» Supplied information:
┌──
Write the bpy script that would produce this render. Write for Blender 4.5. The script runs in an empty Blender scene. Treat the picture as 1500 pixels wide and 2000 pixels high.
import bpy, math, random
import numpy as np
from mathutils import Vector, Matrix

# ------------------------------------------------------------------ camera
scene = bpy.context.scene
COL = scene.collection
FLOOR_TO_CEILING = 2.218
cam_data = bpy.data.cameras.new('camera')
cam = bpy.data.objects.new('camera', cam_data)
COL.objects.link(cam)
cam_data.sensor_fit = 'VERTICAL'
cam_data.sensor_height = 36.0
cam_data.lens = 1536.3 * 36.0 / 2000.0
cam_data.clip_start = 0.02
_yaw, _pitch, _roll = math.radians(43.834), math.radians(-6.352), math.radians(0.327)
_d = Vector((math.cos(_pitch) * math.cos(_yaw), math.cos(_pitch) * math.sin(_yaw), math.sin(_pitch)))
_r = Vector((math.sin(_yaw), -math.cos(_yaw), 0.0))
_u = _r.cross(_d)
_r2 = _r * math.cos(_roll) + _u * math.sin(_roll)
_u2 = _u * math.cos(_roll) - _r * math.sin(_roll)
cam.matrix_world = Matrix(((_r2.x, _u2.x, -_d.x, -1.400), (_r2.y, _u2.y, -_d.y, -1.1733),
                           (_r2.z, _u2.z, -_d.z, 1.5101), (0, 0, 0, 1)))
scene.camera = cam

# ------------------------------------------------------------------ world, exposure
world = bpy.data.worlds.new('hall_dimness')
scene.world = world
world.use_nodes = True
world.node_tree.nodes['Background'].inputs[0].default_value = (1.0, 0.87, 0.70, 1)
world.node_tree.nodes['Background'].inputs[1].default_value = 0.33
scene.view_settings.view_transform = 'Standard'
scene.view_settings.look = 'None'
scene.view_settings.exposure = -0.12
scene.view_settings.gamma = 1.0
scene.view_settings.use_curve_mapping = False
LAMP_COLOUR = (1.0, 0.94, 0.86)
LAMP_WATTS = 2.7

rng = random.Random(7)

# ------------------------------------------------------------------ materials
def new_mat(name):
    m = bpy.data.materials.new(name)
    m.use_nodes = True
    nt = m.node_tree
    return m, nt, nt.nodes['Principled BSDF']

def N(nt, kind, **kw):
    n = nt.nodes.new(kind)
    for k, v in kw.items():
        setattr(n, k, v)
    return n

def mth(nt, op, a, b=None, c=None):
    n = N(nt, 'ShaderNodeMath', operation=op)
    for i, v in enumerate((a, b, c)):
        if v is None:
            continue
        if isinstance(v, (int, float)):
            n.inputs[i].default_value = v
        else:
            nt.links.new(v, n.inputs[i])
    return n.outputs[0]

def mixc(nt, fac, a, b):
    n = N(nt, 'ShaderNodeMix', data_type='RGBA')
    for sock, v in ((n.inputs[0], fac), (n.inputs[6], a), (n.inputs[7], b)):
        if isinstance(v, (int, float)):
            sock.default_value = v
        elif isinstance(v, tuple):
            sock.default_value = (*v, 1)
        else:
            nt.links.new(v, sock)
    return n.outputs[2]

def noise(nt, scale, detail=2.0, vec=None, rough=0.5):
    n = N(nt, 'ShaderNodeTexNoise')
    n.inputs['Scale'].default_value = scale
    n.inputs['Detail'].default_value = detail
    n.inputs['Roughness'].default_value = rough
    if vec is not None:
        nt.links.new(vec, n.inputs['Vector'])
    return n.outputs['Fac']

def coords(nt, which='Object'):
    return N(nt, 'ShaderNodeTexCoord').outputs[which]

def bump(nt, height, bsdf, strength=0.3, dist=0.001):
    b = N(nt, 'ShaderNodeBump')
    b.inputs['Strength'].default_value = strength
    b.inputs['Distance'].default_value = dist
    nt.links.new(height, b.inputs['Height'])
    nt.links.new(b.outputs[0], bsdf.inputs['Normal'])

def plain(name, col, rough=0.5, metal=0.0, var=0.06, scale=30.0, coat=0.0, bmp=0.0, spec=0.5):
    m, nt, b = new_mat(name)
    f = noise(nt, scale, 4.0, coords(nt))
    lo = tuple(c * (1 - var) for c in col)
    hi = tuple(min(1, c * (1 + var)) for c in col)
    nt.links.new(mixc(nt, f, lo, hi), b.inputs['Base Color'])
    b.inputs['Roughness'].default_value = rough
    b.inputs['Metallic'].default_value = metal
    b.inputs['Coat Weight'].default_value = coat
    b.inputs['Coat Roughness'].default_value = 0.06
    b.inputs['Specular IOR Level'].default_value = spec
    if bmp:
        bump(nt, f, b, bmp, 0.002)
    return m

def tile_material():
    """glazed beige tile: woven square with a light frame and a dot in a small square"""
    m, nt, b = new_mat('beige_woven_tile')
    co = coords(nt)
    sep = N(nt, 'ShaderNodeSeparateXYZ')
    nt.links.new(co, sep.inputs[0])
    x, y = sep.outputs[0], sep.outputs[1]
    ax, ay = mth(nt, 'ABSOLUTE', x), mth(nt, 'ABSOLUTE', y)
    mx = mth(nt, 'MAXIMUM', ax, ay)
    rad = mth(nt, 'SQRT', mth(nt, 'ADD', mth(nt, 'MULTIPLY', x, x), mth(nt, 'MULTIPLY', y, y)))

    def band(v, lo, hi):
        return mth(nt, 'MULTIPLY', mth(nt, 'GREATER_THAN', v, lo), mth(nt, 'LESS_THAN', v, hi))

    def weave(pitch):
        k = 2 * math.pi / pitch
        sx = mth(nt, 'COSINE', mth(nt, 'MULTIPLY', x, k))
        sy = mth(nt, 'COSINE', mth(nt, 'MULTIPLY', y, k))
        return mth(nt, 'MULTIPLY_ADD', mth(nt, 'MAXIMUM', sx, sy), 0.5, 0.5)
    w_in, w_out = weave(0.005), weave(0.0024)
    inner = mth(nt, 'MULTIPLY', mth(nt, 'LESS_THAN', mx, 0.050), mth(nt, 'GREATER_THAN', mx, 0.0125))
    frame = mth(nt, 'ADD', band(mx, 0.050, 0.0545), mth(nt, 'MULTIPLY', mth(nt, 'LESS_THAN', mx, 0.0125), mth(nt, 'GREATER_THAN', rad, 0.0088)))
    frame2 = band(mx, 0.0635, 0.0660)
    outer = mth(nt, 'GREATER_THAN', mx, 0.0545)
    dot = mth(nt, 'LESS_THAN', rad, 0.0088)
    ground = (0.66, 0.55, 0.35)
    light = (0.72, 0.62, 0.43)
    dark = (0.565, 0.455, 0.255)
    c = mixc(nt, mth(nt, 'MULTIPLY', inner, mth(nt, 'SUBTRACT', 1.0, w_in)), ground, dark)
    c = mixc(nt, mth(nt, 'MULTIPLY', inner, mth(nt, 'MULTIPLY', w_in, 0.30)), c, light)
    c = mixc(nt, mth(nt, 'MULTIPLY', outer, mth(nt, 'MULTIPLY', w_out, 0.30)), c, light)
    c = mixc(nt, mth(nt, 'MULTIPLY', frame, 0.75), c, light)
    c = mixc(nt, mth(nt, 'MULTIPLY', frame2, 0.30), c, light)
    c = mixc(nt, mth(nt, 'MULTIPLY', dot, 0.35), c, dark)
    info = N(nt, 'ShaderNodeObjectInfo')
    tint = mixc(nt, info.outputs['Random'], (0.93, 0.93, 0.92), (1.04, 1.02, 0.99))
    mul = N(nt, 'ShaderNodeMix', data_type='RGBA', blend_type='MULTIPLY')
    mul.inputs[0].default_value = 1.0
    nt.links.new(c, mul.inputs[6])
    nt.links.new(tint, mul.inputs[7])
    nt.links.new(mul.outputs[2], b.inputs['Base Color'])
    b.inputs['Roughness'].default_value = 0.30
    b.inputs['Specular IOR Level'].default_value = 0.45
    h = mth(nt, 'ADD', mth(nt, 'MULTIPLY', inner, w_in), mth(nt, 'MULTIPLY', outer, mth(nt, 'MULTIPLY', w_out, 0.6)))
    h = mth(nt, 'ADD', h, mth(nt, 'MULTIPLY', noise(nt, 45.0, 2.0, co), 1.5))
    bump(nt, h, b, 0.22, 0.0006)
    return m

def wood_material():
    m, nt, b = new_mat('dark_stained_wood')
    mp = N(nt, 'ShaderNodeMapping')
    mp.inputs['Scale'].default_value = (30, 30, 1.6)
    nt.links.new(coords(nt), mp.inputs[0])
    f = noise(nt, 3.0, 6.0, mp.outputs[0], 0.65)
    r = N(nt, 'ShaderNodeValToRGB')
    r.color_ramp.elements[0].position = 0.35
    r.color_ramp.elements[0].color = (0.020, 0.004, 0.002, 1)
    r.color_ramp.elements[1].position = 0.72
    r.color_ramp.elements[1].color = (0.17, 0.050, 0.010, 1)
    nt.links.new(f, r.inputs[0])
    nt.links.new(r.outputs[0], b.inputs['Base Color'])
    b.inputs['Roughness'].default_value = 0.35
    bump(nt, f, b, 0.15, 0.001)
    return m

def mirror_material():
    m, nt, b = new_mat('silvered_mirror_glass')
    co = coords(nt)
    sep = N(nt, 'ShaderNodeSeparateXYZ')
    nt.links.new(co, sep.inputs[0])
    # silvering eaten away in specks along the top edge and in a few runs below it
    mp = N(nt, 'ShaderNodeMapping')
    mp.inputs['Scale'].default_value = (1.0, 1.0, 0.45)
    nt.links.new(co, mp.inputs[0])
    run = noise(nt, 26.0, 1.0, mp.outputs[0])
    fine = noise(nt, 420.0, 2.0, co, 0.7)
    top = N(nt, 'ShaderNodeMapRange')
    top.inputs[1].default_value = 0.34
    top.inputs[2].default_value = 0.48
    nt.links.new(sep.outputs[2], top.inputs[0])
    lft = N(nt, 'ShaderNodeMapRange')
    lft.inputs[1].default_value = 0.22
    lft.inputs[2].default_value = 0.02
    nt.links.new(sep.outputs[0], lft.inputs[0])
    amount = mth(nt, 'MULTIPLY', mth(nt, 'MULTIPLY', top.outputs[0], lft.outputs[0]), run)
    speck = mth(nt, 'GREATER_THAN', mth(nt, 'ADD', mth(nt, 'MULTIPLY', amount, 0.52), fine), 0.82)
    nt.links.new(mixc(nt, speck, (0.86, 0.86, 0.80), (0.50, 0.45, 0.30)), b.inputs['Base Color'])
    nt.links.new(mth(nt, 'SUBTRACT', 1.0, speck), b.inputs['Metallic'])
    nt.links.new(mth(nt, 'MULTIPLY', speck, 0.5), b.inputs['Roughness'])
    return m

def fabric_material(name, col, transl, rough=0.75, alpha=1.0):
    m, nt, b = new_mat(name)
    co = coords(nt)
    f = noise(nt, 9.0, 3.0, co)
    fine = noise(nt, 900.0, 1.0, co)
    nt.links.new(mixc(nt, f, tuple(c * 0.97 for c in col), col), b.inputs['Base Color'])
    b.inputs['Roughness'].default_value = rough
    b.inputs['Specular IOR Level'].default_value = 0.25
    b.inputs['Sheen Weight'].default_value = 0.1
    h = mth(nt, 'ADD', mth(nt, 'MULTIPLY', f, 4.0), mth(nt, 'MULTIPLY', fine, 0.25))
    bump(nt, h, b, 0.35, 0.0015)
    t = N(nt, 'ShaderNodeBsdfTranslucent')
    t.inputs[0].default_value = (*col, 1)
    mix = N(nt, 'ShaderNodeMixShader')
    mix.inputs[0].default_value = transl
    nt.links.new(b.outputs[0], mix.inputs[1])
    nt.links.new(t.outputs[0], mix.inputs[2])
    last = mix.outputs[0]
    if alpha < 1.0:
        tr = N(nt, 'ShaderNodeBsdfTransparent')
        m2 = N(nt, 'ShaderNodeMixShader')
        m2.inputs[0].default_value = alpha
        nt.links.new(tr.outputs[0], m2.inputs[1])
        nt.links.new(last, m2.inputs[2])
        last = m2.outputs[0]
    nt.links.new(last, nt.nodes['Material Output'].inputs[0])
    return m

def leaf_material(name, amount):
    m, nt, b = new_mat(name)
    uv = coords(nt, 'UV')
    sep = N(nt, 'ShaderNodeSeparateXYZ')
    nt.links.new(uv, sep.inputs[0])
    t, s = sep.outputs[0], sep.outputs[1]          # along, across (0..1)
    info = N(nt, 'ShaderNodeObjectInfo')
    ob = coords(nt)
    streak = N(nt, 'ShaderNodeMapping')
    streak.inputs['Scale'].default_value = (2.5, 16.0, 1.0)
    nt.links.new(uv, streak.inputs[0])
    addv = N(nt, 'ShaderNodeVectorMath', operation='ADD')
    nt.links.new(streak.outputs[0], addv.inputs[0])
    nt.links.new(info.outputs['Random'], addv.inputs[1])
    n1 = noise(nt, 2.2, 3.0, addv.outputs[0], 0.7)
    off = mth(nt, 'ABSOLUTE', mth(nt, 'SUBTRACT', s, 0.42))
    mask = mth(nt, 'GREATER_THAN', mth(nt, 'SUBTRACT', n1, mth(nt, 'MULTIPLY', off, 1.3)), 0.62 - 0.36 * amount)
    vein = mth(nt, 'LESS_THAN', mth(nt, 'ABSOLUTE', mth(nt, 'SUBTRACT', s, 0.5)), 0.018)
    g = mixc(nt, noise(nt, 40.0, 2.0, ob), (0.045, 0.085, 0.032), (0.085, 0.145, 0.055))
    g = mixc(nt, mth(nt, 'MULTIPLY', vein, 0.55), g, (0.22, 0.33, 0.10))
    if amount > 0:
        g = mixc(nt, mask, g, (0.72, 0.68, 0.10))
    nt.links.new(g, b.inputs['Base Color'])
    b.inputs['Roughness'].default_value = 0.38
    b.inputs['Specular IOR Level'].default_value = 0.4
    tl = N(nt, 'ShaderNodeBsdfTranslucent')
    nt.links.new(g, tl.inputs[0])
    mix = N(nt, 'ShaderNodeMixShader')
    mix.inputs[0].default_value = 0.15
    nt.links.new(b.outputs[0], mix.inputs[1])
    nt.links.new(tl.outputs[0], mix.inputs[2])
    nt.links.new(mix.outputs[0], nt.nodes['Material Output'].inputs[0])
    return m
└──
» Task: Using the data above, restate word for word the lines from its opening line through the line that contains "from mathutils import Vector, Matrix", and no more.

» Written solution:
Write the bpy script that would produce this render. Write for Blender 4.5. The script runs in an empty Blender scene. Treat the picture as 1500 pixels wide and 2000 pixels high.
import bpy, math, random
import numpy as np
from mathutils import Vector, Matrix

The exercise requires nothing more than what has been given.